Problem to work on
Reproduce exactly the lines below, from the first through the one containing "random.seed(7)", and nothing more.

-- start of Collected material --

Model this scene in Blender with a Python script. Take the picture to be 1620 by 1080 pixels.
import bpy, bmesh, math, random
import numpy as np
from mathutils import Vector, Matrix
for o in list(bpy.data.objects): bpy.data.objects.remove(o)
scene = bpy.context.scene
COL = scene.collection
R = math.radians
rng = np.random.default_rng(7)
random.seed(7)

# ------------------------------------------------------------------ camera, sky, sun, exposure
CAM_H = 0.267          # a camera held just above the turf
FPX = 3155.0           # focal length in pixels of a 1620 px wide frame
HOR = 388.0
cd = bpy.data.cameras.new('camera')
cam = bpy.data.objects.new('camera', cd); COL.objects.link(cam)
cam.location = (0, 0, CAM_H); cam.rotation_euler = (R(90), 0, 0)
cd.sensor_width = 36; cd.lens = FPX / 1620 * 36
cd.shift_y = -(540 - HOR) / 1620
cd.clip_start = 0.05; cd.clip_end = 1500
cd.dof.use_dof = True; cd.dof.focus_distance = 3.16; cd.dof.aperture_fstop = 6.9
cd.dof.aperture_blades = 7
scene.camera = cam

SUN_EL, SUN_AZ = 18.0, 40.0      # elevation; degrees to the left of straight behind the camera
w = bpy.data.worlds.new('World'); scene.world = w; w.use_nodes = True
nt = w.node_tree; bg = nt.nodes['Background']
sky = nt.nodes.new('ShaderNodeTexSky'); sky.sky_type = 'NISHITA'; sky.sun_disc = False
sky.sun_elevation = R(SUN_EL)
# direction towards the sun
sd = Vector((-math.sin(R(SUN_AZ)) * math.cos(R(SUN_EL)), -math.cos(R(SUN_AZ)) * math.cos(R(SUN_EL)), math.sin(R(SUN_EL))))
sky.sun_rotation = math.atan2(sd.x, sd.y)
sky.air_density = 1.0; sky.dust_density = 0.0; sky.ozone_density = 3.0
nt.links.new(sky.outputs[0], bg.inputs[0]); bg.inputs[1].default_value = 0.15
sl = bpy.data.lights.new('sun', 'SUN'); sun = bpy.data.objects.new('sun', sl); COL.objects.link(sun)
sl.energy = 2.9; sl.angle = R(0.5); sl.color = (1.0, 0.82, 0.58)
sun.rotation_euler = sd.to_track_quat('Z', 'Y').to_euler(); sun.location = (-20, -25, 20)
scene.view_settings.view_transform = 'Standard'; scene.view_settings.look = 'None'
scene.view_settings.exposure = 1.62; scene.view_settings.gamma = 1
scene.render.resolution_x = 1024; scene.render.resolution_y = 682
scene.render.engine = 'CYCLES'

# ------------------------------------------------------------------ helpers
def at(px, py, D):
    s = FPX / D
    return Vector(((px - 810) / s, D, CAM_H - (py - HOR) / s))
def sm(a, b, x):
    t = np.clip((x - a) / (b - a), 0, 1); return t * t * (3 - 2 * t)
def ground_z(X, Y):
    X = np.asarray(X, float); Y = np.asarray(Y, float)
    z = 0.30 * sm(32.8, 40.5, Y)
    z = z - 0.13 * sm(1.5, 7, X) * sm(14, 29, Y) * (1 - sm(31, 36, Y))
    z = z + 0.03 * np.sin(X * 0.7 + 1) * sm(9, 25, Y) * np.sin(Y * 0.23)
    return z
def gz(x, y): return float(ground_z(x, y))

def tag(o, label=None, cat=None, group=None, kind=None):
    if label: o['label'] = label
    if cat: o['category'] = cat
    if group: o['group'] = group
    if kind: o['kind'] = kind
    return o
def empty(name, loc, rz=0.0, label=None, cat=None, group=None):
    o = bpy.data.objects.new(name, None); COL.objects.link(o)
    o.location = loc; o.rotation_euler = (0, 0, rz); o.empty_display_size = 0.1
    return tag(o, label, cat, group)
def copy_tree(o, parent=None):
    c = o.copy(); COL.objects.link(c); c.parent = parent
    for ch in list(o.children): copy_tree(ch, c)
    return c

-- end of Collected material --

Correct result
Model this scene in Blender with a Python script. Take the picture to be 1620 by 1080 pixels.
import bpy, bmesh, math, random
import numpy as np
from mathutils import Vector, Matrix
for o in list(bpy.data.objects): bpy.data.objects.remove(o)
scene = bpy.context.scene
COL = scene.collection
R = math.radians
rng = np.random.default_rng(7)
random.seed(7)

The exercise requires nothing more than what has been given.